In Anat (pronounced a-NOT) Cohen’s music, Israeli songs, jazz, Brazilian choros, klezmer, Cuban habaneras and more all have a place. Speaking from her home in New York, she said, “Clarinet is a natural folkloric instrument of world music. With it I can have the classical feel, but I can also bend the notes and play the subtones of jazz.”

She was a classical music student in Tel Aviv from a musical family (her brothers Avishai and Yuval have jazz careers in New York, as well) when she heard the siren call of jazz. “My younger brother Avishai was my first influence,” Cohen states. “He picked up the trumpet, and I listened to him. The way he played — with the half valves and the smears — made me want to play like him. I had a strong classical foundation, but I switched my major to jazz in high school.”

“The clarinet is not so dominant in Israeli music as it is in klezmer,” Cohen continues. “I heard klezmer when I was growing up, but for some reason I avoided it. I listened to Louis Armstrong instead. But the sense of melody is the connection between jazz and klezmer. They both use simple, minor melodies, and you can bend the notes. The same thing happens in choro and the music of other cultures. You can laugh and cry on the instrument; it’s really expressive.”

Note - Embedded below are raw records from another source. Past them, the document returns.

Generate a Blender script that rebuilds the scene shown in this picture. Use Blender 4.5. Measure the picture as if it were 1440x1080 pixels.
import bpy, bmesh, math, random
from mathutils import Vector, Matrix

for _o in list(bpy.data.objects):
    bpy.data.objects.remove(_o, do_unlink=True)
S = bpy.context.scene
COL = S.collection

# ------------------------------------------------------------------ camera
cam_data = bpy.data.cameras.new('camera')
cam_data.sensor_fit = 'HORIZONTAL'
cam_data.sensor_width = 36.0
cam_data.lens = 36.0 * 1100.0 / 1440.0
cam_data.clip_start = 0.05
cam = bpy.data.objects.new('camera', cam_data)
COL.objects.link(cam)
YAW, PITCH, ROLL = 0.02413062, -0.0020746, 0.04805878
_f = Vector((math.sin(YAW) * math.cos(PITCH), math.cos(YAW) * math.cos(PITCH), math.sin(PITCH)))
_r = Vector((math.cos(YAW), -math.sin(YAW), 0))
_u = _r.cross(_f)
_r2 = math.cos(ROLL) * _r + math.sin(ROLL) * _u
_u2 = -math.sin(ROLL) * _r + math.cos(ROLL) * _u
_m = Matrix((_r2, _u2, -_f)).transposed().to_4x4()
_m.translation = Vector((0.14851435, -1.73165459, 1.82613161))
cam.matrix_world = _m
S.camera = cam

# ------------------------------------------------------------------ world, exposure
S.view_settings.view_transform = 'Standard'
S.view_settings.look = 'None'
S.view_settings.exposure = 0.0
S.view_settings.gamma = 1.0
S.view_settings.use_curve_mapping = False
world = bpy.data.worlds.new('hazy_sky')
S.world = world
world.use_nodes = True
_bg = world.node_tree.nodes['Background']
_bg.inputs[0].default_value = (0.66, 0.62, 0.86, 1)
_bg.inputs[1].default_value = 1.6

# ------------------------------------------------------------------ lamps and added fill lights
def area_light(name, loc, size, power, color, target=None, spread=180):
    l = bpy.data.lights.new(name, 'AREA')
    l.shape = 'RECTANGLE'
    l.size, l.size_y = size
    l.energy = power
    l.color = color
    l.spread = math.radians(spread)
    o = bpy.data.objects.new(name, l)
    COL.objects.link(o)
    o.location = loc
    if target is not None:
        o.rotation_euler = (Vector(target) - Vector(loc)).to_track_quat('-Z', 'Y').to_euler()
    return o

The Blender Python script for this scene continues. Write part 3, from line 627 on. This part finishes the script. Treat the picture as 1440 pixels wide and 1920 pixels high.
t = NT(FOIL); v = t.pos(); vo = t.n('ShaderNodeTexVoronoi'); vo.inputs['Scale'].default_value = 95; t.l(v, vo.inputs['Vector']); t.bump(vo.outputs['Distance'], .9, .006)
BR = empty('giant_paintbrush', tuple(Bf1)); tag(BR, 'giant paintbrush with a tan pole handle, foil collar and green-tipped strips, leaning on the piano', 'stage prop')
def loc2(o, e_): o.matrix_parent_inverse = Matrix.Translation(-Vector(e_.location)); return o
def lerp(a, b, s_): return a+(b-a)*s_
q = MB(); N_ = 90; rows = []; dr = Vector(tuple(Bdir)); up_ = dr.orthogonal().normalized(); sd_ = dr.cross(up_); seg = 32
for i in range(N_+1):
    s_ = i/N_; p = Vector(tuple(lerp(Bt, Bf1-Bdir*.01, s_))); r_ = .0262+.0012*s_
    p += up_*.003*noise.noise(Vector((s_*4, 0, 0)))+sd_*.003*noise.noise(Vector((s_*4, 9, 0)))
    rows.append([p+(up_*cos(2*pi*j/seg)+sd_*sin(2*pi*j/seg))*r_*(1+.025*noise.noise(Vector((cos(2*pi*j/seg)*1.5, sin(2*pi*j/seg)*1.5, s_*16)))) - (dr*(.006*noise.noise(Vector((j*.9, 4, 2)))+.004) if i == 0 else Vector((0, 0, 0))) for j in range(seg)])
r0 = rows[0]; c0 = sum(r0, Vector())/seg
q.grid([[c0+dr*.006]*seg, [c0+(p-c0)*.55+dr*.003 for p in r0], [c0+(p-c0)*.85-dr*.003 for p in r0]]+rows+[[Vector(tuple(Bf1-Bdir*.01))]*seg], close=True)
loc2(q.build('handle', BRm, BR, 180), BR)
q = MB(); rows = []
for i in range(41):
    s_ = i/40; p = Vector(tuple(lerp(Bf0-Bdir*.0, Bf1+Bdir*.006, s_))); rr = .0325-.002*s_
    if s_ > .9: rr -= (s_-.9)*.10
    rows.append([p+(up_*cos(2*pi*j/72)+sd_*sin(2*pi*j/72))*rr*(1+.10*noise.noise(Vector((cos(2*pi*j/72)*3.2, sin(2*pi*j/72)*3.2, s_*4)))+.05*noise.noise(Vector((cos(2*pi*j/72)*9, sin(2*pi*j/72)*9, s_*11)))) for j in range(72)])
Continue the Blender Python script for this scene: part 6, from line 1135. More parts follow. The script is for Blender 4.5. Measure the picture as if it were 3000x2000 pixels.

The jazz world has taken notice of Cohen through her work with the swing-rooted big band Diva, Brazilian drummer Duduka Da Fonseca’s band, the sibling group 3 Cohens she shares with Avishai and Yuval, the Gully Low Jazz Band, Pedro Ramos’ Choro Ensemble and her own Anzic Orchestra and small group. Last year, she won Downbeat magazine’s Rising Star award in the clarinet category and was voted Best Clarinetist by the Jazz Journalist Association, an international body.

Brazilian music is something she particularly enjoys. “It’s intimate and sensual,” Cohen reveals, “yet it’s for the people. Being in Brazil is fantastic because the people know the songs, and they join in with the singer. Everybody feels the music.”

The 33 year-old Cohen makes her local debut as a bandleader Thursday at the free “Wine, Jazz, and Moonlight” series (she visited as a sidewoman with the all-woman Diva on a couple of earlier occasions). She fields a quartet of keyboardist Jason Lindner, bassist Ben Street and drummer Daniel Freedman. They’ll be playing music from the upcoming “Notes From the Village” album on Cohen’s Anzic label.

Aside from her originals, Cohen takes a thoughtful (if far-ranging) approach to standards. She takes Fats Waller’s “Jitterbug Waltz” at double the usual tempo, executing the staccato theme like a football player high-stepping through tires at top speed. Her solo, though, is a playful dance of phrases with upturned ends and a paraphrase of an Irish jig. Sam Cooke’s civil rights lament, “A Change Is Gonna Come,” is full of soulful gravitas, with equal parts of mourning and hope.

Does she see herself as an Israeli ambassador to the music? “I definitely see myself as an international musician,” Cohen says. “When I play, I respect the source of the music, whether it’s Cuban, Brazilian or Israeli. I try to bring that to all of the music I play. Music has no borders and no flags.”

Told that her playing radiates a life force, she clarifies the point. “Israeli music,” she concludes, “has a lot of life — joy, but also a lot of sadness. My everyday life is not just walking around on clouds. But you have to give the really special things in life importance and not let the temporary things roll you off the road.”

The Anat Cohen Quartet will perform July 29 at 7 p.m. as part of the Wine, Jazz and Moonlight series at 6801 Hollywood Blvd., Hollywood.